--- Start of DATA SECTION ---

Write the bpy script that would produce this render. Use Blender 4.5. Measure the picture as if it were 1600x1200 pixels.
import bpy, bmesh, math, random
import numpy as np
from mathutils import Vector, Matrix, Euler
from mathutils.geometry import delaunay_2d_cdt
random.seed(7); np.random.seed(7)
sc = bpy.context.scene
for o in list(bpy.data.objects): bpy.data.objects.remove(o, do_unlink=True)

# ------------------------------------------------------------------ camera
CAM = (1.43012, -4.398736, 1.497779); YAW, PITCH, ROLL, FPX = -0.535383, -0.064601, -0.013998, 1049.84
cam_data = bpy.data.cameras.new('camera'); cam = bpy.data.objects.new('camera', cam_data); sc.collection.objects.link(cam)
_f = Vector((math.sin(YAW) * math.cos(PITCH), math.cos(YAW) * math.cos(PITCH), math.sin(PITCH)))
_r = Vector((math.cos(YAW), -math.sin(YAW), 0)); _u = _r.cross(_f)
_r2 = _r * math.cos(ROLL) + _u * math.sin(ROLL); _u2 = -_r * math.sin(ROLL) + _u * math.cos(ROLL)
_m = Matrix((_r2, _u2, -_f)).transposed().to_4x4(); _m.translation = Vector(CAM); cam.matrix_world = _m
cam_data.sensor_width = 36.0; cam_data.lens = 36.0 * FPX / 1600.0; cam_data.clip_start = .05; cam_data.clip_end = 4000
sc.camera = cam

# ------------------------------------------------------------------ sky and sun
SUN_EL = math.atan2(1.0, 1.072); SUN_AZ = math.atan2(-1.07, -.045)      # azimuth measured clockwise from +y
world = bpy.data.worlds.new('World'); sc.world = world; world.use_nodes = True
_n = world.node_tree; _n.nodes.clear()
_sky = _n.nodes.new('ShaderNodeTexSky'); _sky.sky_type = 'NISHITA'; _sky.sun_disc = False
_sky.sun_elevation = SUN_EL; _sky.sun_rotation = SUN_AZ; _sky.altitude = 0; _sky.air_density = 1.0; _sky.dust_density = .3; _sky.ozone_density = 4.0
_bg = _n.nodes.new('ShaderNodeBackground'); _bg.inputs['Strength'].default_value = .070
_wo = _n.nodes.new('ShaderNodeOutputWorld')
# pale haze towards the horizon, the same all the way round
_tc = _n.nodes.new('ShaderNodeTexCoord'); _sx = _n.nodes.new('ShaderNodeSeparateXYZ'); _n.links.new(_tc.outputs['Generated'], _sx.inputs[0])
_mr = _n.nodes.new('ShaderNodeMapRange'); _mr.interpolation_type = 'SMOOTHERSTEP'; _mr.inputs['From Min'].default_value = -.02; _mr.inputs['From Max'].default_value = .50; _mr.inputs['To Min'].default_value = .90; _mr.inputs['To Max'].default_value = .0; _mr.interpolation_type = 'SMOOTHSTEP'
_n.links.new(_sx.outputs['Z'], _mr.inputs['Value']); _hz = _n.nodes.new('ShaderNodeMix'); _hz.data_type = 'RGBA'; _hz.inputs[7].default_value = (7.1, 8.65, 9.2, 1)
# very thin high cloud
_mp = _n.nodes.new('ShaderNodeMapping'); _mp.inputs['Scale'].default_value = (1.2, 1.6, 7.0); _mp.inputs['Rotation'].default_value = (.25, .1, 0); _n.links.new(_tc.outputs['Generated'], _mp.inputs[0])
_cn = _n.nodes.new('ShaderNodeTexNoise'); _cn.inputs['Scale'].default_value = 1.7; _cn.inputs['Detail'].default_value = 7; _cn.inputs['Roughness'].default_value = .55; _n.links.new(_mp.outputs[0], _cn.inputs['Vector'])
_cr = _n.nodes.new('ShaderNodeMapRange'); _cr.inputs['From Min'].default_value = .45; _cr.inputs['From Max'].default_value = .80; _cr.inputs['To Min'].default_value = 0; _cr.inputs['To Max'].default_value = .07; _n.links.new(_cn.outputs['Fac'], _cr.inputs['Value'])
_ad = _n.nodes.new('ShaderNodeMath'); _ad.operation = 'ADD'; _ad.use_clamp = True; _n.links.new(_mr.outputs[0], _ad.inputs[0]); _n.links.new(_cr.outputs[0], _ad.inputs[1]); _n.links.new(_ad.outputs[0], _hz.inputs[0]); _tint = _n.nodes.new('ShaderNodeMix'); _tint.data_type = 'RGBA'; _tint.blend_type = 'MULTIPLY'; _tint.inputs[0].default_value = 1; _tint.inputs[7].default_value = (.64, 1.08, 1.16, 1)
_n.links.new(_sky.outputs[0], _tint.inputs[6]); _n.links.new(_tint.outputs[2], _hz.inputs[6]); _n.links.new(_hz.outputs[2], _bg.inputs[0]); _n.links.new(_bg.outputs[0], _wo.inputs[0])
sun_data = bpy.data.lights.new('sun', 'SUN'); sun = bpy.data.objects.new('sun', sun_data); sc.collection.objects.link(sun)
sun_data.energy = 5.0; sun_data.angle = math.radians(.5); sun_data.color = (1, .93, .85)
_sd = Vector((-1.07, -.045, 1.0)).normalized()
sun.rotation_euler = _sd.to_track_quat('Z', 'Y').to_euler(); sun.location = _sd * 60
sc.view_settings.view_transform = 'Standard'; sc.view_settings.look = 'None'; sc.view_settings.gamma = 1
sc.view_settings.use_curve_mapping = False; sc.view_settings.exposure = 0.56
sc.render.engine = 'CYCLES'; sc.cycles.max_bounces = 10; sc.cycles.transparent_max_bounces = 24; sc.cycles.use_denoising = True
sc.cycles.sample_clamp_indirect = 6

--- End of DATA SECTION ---
--- Start of DATA SECTION ---

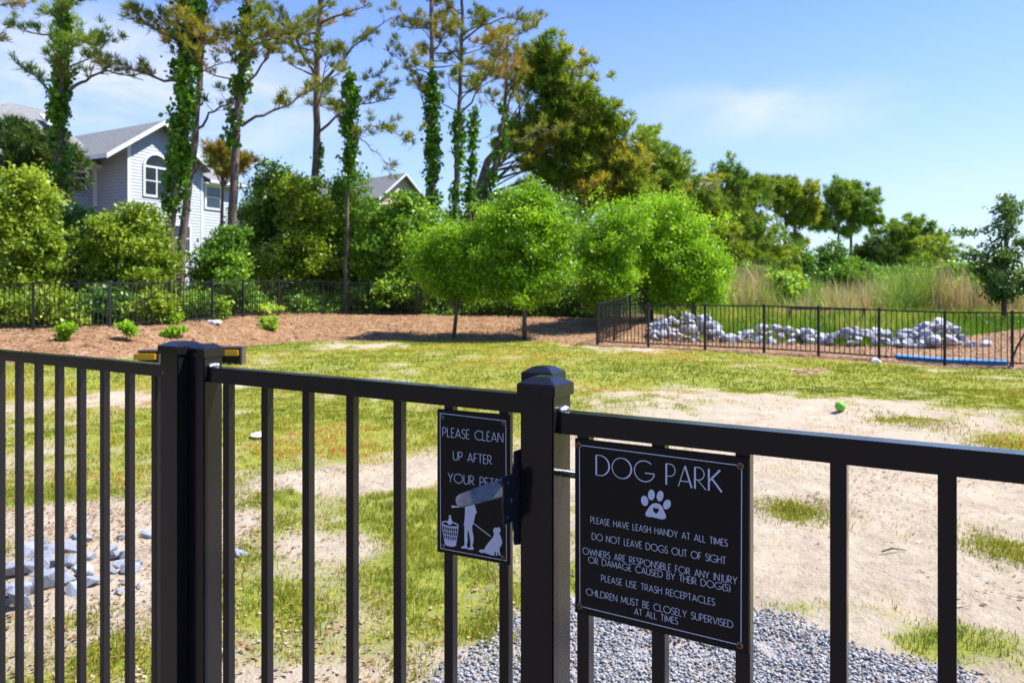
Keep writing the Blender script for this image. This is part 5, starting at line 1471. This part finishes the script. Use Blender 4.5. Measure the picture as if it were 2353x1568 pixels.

--- End of DATA SECTION ---

REQUIRED TASK
Extract only the lines from the line with "Write the bpy" through the line with "sc.camera = cam", keeping both end lines exactly as they are.

WRITTEN SOLUTION
Write the bpy script that would produce this render. Use Blender 4.5. Measure the picture as if it were 1600x1200 pixels.
import bpy, bmesh, math, random
import numpy as np
from mathutils import Vector, Matrix, Euler
from mathutils.geometry import delaunay_2d_cdt
random.seed(7); np.random.seed(7)
sc = bpy.context.scene
for o in list(bpy.data.objects): bpy.data.objects.remove(o, do_unlink=True)

# ------------------------------------------------------------------ camera
CAM = (1.43012, -4.398736, 1.497779); YAW, PITCH, ROLL, FPX = -0.535383, -0.064601, -0.013998, 1049.84
cam_data = bpy.data.cameras.new('camera'); cam = bpy.data.objects.new('camera', cam_data); sc.collection.objects.link(cam)
_f = Vector((math.sin(YAW) * math.cos(PITCH), math.cos(YAW) * math.cos(PITCH), math.sin(PITCH)))
_r = Vector((math.cos(YAW), -math.sin(YAW), 0)); _u = _r.cross(_f)
_r2 = _r * math.cos(ROLL) + _u * math.sin(ROLL); _u2 = -_r * math.sin(ROLL) + _u * math.cos(ROLL)
_m = Matrix((_r2, _u2, -_f)).transposed().to_4x4(); _m.translation = Vector(CAM); cam.matrix_world = _m
cam_data.sensor_width = 36.0; cam_data.lens = 36.0 * FPX / 1600.0; cam_data.clip_start = .05; cam_data.clip_end = 4000
sc.camera = cam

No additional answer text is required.